Religious groups who disapprove of music-making are thought to be behind the persecution. Dozens of musicians have also emigrated, al-Rashid says, to places like Iraqi Kurdistan where they can play without fear.

That has not stopped the musicians left behind in Basra though. Members of a popular local band, Hanif, told Al Menassa how they smuggled instruments into the province.

“We bring the instruments in, in pieces,” the band leader said. “We import Pakistani leather because it is clean and of good quality. Then we assemble everything here. We have crossed borders with our musical instruments after, for example, playing in Iraqi Kurdistan. But if anybody asks us at the checkpoints, we tell them that we are bringing them for religious celebrations.”

Al-Rashid says that the more experienced older musicians teach younger players. There are also singers and dancers, some of whom are female, but mostly these women don’t ever appear at parties or private events – they fear they will be harassed there. They do however participate in public concerts and in folk music festivals in places like Baghdad.
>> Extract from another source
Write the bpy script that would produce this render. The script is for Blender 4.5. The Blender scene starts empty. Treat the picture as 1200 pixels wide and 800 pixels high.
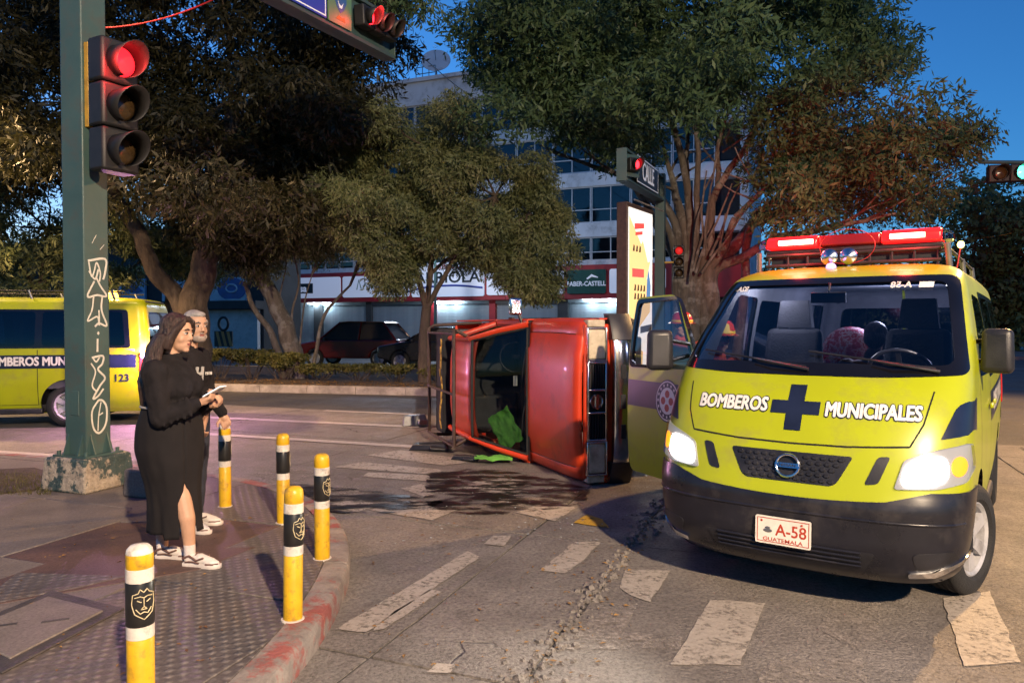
import bpy, bmesh, math, random
import numpy as np
from math import sin, cos, pi, radians, sqrt, atan2
from mathutils import Vector, Matrix, Euler, geometry, noise

scene = bpy.context.scene
COL = scene.collection
random.seed(7)
RNG = np.random.default_rng(11)

# ------------------------------------------------------------------ camera
EYE = 1.62
PITCH = math.atan(20 / 857)
cam_data = bpy.data.cameras.new('camera')
cam_data.sensor_width = 36.0
cam_data.lens = 36.0 * 857 / 1200
cam_data.clip_start = 0.05
cam_data.clip_end = 4000
cam = bpy.data.objects.new('camera', cam_data)
COL.objects.link(cam)
cam.location = (0, 0, EYE)
cam.rotation_euler = (pi / 2 - PITCH, 0, 0)
scene.camera = cam

# ------------------------------------------------------------------ dusk sky
SUN_EL, SUN_AZ = radians(2), radians(325)
world = bpy.data.worlds.new('World')
scene.world = world
world.use_nodes = True
wn, wl = world.node_tree.nodes, world.node_tree.links
bg = wn['Background']
sky = wn.new('ShaderNodeTexSky')
sky.sky_type = 'NISHITA'
sky.sun_disc = False
sky.sun_elevation = SUN_EL
sky.sun_rotation = SUN_AZ
sky.altitude = 1500
sky.air_density = 1.0
sky.dust_density = 0.4
sky.ozone_density = 4.5
wl.new(sky.outputs[0], bg.inputs['Color'])
bg.inputs['Strength'].default_value = 0.13

# the sun is already under the roofs: only a trace of it is left
sun_d = bpy.data.lights.new('sun', 'SUN')
sun_d.energy = 0.02
sun_d.angle = radians(10)
sun_d.color = (1.0, 0.8, 0.65)
sun = bpy.data.objects.new('sun', sun_d)
COL.objects.link(sun)
sun.rotation_euler = (radians(88), 0, radians(160))

scene.view_settings.view_transform = 'Standard'
scene.view_settings.look = 'None'
scene.view_settings.exposure = 1.9
scene.view_settings.gamma = 1.0
scene.cycles.use_denoising = True
scene.cycles.max_bounces = 6
scene.cycles.diffuse_bounces = 2
scene.cycles.glossy_bounces = 3
scene.cycles.transmission_bounces = 4
scene.cycles.transparent_max_bounces = 12
scene.cycles.sample_clamp_indirect = 4.0
scene.cycles.caustics_reflective = False
scene.cycles.caustics_refractive = False

# ------------------------------------------------------------------ materials
MATS = {}
def rgb(c):
    return (c[0], c[1], c[2], 1.0)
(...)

There are less than a dozen female-only choirs, says Khalaf al-Jawar, deputy head of the Basra artist’s union. They usually only perform for other women at wedding parties.

Many of the musicians are unemployed for much of the year, depending on three months of religious festivities every year to make their living. The best bands charge around US$280 to perform a concert but this money has to be divided among the band members as well as used to pay for their driver and for the hiring of audio equipment.

One drummer, Hussein Hashem, says he has been teaching rhythmic instruments to make ends meet. Another musician, well-known singer Mohammed Salam, says he relies on his work as a  carpenter to support his eight children. There is no way that singing covers his costs, he told Al Menassa.